The first thing to mention is that we use strict semantic versioning (since v2.0). Thus the versions are MAJOR.MINOR.PATCH, with MAJOR including API-breaking changes, MINOR including new features, and PATCH fixing bugs or documentation etc. If you depend on halomod, you can set your dependency as halomod >= X.Y < X+1 and not worry that we’ll break your code with an update.

To mechanically handle versioning within the package, we use setuptools-scm. This means there’s only one place that versions are stored – in the git tag. It also offers benefits like the current version having full version info in it (how many commits since last tag, the current git hash, etc).

Branching

For branching, we use a very similar model to git-flow. That is, we have a dev branch which acts as the current truth against which to develop, and master essentially as a deployment branch. I.e., the dev branch is where all features are merged (and some non-urgent bugfixes). master is always production-ready, and corresponds to a particular version on PyPI. Features should be branched from dev, and merged back to dev. Hotfixes can be branched directly from master, and merged back there directly, as well as back into dev. Breaking changes must only be merged to dev when it has been decided that the next version will be a major version. We do not do any long-term support of releases (so can’t make hotfixes to v2.x when the latest version is 2.(x+1), or make a new minor version in 2.x when the latest version is 3.x). We have set the default branch to dev so that by default, branches are merged there. This is deemed best for other developers (not maintainers/admins) to get involved, so the default thing is usually right.

Note

Why not a more simple workflow like Github flow? The simple answer is it just doesn’t really make sense for a library with semantic versioning. You get into trouble straight away if you want to merge a feature but don’t want to update the version number yet (you want to merge multiple features into a nice release). In practice, this happens quite a lot.

Note

OK then, why not just use master to accrue features and fixes until such time we’re ready to release? The problem here is that if you’ve merged a few features into master, but then realize a patch fix is required, there’s no easy way to release that patch without releasing all the merged features, thus updating the minor version of the code (which may not be desirable). You could then just keep all features in their own branches until you’re ready to release, but this is super annoying, and doesn’t give you the chance to see how they interact.

Releases

To make a patch release, follow these steps:

  1. Branch off of master.

  2. Write the fix.

  3. Write a test that would have broken without the fix.

  4. Update the changelog with a new version heading and your fix (link to the issue/PR!)

  5. Get a PR review and ensure CI passes.

  6. Merge into master – don’t delete the branch!

7. Create another PR and merge into dev – now you can delete 7. Locally, git tag it with the next patch version, and push the tag.

Note that you don’t have to merge fixes in this way. You can instead just branch off dev, but then the fix won’t be included until the next minor version. This is easier and useful for non-urgent fixes.

Any other fix/feature should be branched from dev. Every PR that does anything noteworthy should have an accompanying edit to the changelog. However, you do not have to update the version in the changelog – that is left up to the admin(s). To make a minor release, they should:

  1. Make a new branch from dev called release.

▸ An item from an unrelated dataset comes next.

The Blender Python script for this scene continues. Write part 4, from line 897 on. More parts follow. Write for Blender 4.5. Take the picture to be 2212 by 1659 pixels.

  2. No new features should be merged into dev after that branching occurs.

  3. On release, update the CHANGELOG so that the correct version is displayed at the top, and add any other overall info to the section.

  4. Ensure all tests pass.

  5. Merge into dev – don’t delete!

  6. Merge into master – now delete.

  7. Locally, git tag it with the next minor vesion, and push the tag.

The above also works for MAJOR versions, however getting them in to dev is a little different, in that they should wait for merging until we’re sure that the next version will be a major version.